La carrera no lo ciega: «Hay que resignarse al hecho de que uno empezará a lanzar cada vez peor». No sabe lo que es ser presa del pánico. Consciente del límite que ya no se podrá cruzar, seguirá haciendo lo de siempre: colocarse en medio del círculo, tomar impulso y, con toda la fuerza, lanzar el disco imprimiéndole un vuelo rápido y plano.
Pero no puedo dejar de pensar en el aficionado del jersey. En él y en hombres de su misma edad a los que encuentro en todas partes. En cómo, apostados por las esquinas, buscan gresca con sus apagados ojos hasta que, furiosos por falta de voluntarios, arman jaleo ellos mismos. En cómo, sentados ante un vaso de té flojo y ya frío, mantienen, disgustados, un diálogo estéril.
—No hay nada que hacer.
—Nada. Venid, vamos a insultar al personal.
Pero esos insultos son igual de estériles. No engendrarán ningún gran lanzamiento. Los jóvenes se compran un periódico. En él leen sobre los éxitos de Pia˛tkowski y comentan: «¡Jobar, este sí que tiene suerte!». Menean la cabeza y clavan la vista en el techo. «Ellos no saben —dice Pia˛tkowski—, no comprenden cuánto trabajo, cuánto esfuerzo me ha costado. No ha habido lugar para nada más». Él también tiene veintitrés años. La última vez que fui a verlo, estaba empollando matemáticas.

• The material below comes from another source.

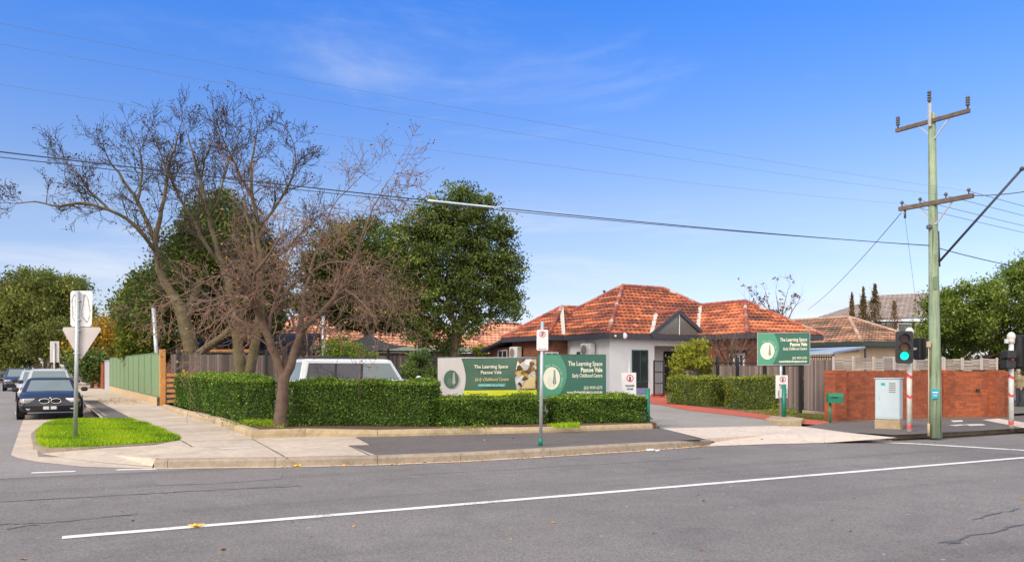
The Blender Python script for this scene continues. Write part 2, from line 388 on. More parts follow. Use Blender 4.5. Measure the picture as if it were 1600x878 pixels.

Hay una edad en la que la persona desea ardientemente ser algo. Y ese deseo es más importante que cualquier otra cosa. Entonces busca desesperadamente un ejemplo. Pero ¿quién puede servir de ejemplo? ¿Pia˛tkowski o Tommy Steel? ¿No sería suficiente con trampear un poco, introducirse en ciertos ambientes y asunto concluido? ¿Para qué romperse la crisma? Una canción, una cara bonita, unas reverencias ante personas bien elegidas, ¿no bastará con esto? El gran lanzamiento: ¿no se nos pasará? Hace poco vi en una calle de Szczecin un equipo de filmación. Cámaras, focos, espejos: rodaban una escena de cine. A su alrededor se apiñaba una auténtica muchedumbre de jóvenes, chicas y chicos. Todos esperaban impacientes, con una sola idea: a lo mejor se fijan en mí, me descubren y me contratan. ¡Cualquiera se negaría! Pero no, nadie parecía dispuesto a descubrirlos ni a contratarlos. El equipo seguía filmando y alrededor de él no había sino un tiempo desapacible, húmedos bancos y ni siquiera alguien a quien calentarle los morros.
¿Y qué? ¿Se nos ha vuelto a pasar el gran lanzamiento?
—Así no se llegará a nada —se ríe Pia˛tkowski cuando se lo cuento.